* Your goal
Leave out all pictures. Return exactly the lines from the top of the material through the line containing "S.view_settings.exposure = 0.28".
============================================================
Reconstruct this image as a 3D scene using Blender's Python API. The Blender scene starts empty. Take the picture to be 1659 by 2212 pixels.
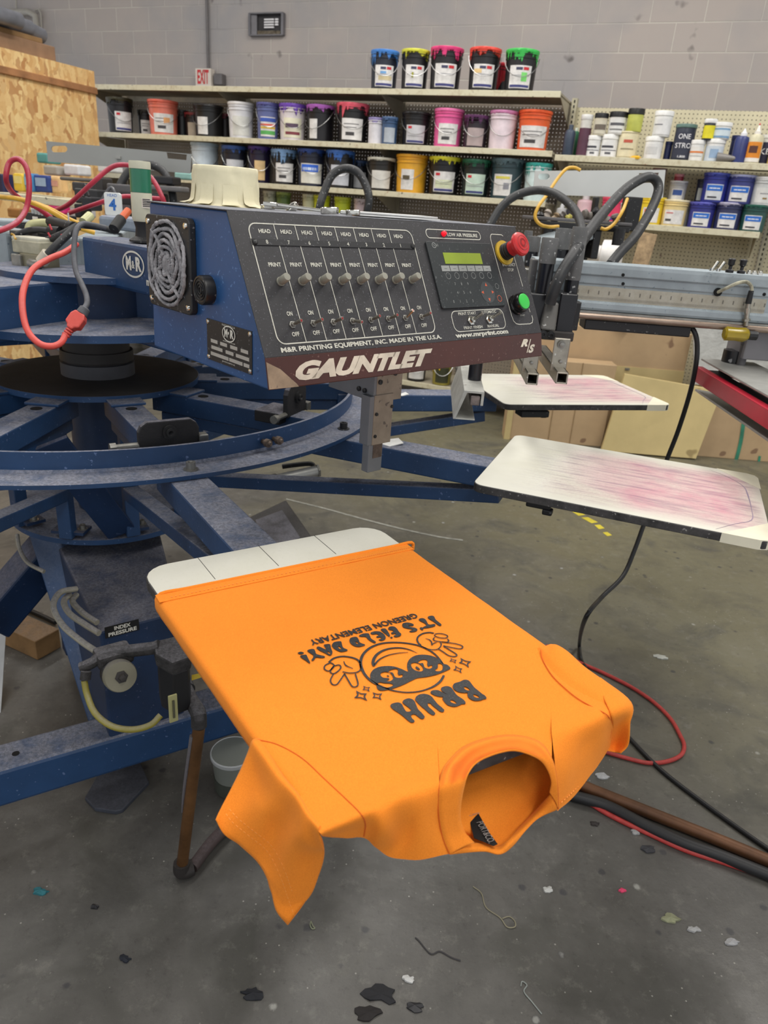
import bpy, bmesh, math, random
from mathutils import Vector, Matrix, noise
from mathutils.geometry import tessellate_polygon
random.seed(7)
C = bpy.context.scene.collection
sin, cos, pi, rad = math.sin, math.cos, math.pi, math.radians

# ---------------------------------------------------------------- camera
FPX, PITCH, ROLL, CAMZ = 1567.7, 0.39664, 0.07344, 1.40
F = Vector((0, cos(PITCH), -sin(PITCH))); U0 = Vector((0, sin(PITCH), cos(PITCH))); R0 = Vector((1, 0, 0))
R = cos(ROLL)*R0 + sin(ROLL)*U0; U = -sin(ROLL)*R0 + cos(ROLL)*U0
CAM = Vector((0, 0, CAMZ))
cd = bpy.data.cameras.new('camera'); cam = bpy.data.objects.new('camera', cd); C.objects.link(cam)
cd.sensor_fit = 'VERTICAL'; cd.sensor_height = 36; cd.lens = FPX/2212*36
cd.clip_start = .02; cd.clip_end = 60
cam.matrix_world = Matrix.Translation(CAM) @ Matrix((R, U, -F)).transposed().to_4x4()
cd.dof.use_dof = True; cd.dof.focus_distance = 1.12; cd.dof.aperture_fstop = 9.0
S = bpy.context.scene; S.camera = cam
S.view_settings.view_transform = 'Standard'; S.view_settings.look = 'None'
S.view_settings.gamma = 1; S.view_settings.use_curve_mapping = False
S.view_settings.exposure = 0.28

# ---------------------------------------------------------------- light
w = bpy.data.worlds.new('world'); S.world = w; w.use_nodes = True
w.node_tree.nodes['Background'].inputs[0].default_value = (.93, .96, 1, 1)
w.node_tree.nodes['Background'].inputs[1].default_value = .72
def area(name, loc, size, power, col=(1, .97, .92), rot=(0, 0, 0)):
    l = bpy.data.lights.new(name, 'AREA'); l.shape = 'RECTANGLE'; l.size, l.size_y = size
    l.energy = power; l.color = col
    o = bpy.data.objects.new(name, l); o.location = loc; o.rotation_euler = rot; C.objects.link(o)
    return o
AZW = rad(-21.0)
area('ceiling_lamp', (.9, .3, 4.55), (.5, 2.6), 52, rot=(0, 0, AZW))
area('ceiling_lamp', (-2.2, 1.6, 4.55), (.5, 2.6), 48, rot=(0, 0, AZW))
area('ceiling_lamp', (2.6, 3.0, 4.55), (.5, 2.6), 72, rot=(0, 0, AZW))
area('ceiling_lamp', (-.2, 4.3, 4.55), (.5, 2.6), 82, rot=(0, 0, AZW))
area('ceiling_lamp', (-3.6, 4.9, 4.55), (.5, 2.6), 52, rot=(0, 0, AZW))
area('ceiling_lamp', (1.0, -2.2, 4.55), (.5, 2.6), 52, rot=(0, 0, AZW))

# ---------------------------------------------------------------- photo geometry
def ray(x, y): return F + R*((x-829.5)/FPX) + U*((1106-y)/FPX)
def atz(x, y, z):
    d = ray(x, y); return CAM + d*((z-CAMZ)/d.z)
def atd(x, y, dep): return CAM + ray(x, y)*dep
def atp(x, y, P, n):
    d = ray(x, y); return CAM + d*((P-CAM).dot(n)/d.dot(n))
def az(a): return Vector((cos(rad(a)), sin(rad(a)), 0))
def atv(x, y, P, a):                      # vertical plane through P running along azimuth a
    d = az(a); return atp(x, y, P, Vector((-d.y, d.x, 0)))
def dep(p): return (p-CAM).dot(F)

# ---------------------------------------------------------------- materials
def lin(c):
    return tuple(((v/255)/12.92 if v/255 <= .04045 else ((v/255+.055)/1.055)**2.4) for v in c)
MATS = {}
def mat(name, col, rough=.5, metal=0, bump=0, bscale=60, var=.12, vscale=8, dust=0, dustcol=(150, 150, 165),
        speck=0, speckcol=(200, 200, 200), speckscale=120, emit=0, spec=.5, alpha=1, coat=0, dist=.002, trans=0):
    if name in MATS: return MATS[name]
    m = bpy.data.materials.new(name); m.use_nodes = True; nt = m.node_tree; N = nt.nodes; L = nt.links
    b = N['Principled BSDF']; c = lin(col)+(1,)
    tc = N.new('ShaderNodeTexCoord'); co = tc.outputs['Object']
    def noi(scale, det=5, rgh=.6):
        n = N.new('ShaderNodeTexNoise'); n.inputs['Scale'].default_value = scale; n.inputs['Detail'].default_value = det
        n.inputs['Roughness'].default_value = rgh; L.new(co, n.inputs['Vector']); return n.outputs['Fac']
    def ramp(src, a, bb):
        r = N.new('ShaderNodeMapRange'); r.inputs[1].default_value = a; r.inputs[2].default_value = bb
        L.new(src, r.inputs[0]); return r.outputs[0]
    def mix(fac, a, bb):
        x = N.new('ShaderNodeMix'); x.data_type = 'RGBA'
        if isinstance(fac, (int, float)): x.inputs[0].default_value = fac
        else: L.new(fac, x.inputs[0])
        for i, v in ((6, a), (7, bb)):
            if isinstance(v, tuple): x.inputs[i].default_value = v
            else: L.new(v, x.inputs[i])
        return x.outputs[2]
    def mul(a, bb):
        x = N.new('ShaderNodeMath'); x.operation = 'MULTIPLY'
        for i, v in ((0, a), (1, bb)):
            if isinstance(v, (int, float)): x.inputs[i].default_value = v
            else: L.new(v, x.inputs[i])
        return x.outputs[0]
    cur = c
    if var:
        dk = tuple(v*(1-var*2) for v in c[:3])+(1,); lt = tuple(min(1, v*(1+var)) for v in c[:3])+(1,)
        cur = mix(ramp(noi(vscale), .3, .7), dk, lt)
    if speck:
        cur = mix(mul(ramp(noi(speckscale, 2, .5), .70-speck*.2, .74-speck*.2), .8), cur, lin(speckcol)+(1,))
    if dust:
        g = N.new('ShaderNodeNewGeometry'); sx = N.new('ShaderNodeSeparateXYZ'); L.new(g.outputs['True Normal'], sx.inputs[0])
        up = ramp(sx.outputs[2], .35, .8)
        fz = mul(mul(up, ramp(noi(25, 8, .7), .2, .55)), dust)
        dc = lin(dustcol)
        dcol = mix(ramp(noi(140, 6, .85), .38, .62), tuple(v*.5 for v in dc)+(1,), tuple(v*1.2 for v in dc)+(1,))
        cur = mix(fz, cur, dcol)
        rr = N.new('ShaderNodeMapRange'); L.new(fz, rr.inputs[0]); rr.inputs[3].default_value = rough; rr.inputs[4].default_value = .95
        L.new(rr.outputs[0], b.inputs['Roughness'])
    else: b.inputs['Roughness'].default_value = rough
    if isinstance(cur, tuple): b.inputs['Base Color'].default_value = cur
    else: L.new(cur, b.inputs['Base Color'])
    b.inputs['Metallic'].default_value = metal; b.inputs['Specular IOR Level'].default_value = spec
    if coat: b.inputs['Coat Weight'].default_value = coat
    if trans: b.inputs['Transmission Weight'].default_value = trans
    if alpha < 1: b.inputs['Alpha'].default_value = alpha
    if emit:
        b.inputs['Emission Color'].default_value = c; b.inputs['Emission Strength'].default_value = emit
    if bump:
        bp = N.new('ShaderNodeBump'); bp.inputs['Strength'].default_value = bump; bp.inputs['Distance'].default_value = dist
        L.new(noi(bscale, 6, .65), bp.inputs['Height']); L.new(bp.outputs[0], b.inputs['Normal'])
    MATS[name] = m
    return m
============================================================
* Expected answer
Reconstruct this image as a 3D scene using Blender's Python API. The Blender scene starts empty. Take the picture to be 1659 by 2212 pixels.
import bpy, bmesh, math, random
from mathutils import Vector, Matrix, noise
from mathutils.geometry import tessellate_polygon
random.seed(7)
C = bpy.context.scene.collection
sin, cos, pi, rad = math.sin, math.cos, math.pi, math.radians

# ---------------------------------------------------------------- camera
FPX, PITCH, ROLL, CAMZ = 1567.7, 0.39664, 0.07344, 1.40
F = Vector((0, cos(PITCH), -sin(PITCH))); U0 = Vector((0, sin(PITCH), cos(PITCH))); R0 = Vector((1, 0, 0))
R = cos(ROLL)*R0 + sin(ROLL)*U0; U = -sin(ROLL)*R0 + cos(ROLL)*U0
CAM = Vector((0, 0, CAMZ))
cd = bpy.data.cameras.new('camera'); cam = bpy.data.objects.new('camera', cd); C.objects.link(cam)
cd.sensor_fit = 'VERTICAL'; cd.sensor_height = 36; cd.lens = FPX/2212*36
cd.clip_start = .02; cd.clip_end = 60
cam.matrix_world = Matrix.Translation(CAM) @ Matrix((R, U, -F)).transposed().to_4x4()
cd.dof.use_dof = True; cd.dof.focus_distance = 1.12; cd.dof.aperture_fstop = 9.0
S = bpy.context.scene; S.camera = cam
S.view_settings.view_transform = 'Standard'; S.view_settings.look = 'None'
S.view_settings.gamma = 1; S.view_settings.use_curve_mapping = False
S.view_settings.exposure = 0.28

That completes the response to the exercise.